Urania dotrzymała tempa Paniówkom, lecz nie pokonała rywala.
25-04-2015, 17:26 Robert Połzoń
Kochłowiczanie zobaczyli w sobotę szybki mecz na wysokim poziomie. Urania podejmowała u siebie zespół Tempa Paniówki. Rudzianie stworzyli sobie więcej okazji niż rywal, jednak mecz zakończył się remisem -3:3.
Strzelanie rozpoczęli rudzianie. W 17 minucie dobrą rzutkę wykorzystał Miszka i strzelił ładnego gola główką. Rudzianie jeszcze chwilę później mogli podwyższyć prowadzenie, ale dogodną sytuację zmarnował Zawisza. W 25 minucie goście doprowadzili do wyrównania po dobrze wykonanym rzucie wolnym. Ten gol zmobilizował rudzian i sześć minut później znów wyszli na prowadzenie po ładnej dobitce Jańczaka. Gospodarzom nie było jednak dane schodzić na przerwę z prowadzeniem. W 36 minucie po błędzie naszej obrońcy piłkę przechwytują goście i po dośrodkowaniu strzałem wszystko wykończył Jendrychowski.
W drugiej połowie znów pierwsi strzelili gospodarze. Podobnie jak w pierwszej części gola zdobył Miszka - w 76 minucie przeprowadził on ładna indywidualną akcję , wyprzedził bramkarza i posłał piłkę z ostrego kąta tuż przy słupku. Po raz trzeci powtórzył się czarny scenariusz kochłowiczan- w 80 minucie gry Mronicz soczyście strzelił i Pardela nie miał najmniejszych szans by zainterweniować.

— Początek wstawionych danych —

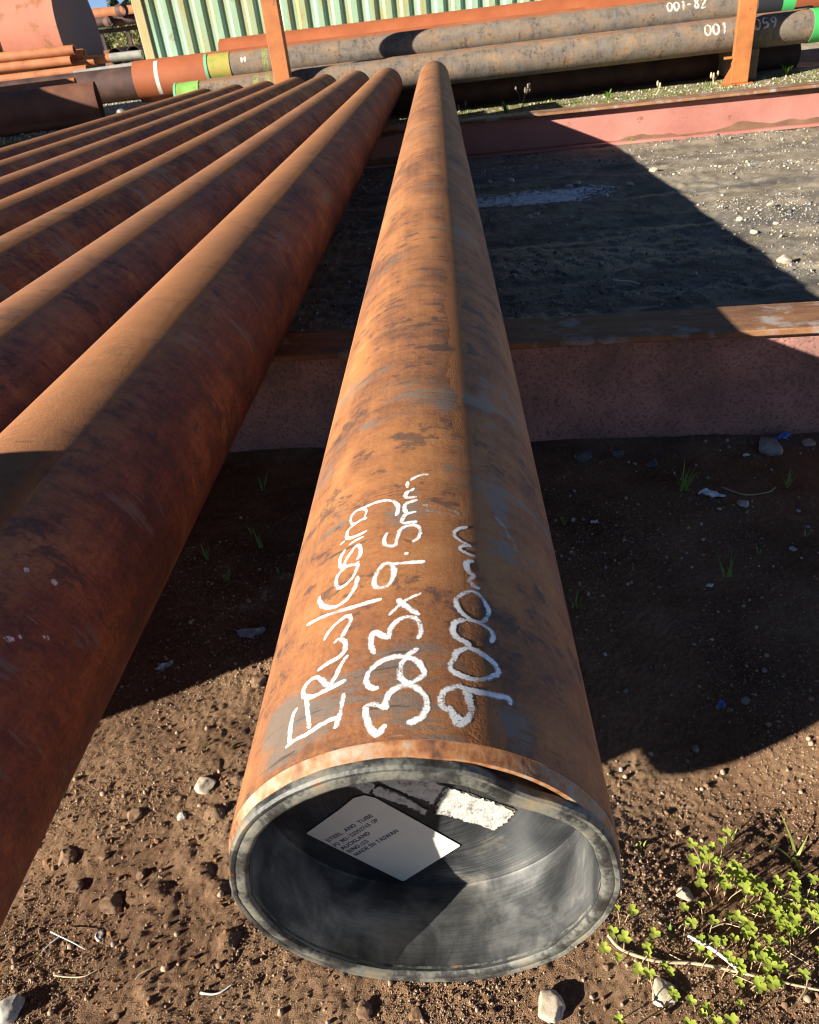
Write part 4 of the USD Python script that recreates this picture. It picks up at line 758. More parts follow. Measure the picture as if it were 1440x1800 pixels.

- Przy stanie jeden zero mam pełno sytuacji, a przeciwnik trzy razy strzelił na bramkę i zdobywa trzy gole. W drugiej połowie byliśmy trochę słabsi, ale dalej mieliśmy okazję. Gra wygląda lepiej, ale sami pozwalamy sobie strzelać bramki i to jest problem- mówił po meczu Stanisław Mikusz, trener Uranii.
Urania: Pardela, Hejdysz, Cieślik, P.Grzesik, Chmielorz ('46 D.Wypiór), Kornas, Jańczak , Zawisza ('46 D.Wypiór), Musiał, Miszka , Piecha ('71 Kamieński). Trener: Stanisław Mikusz.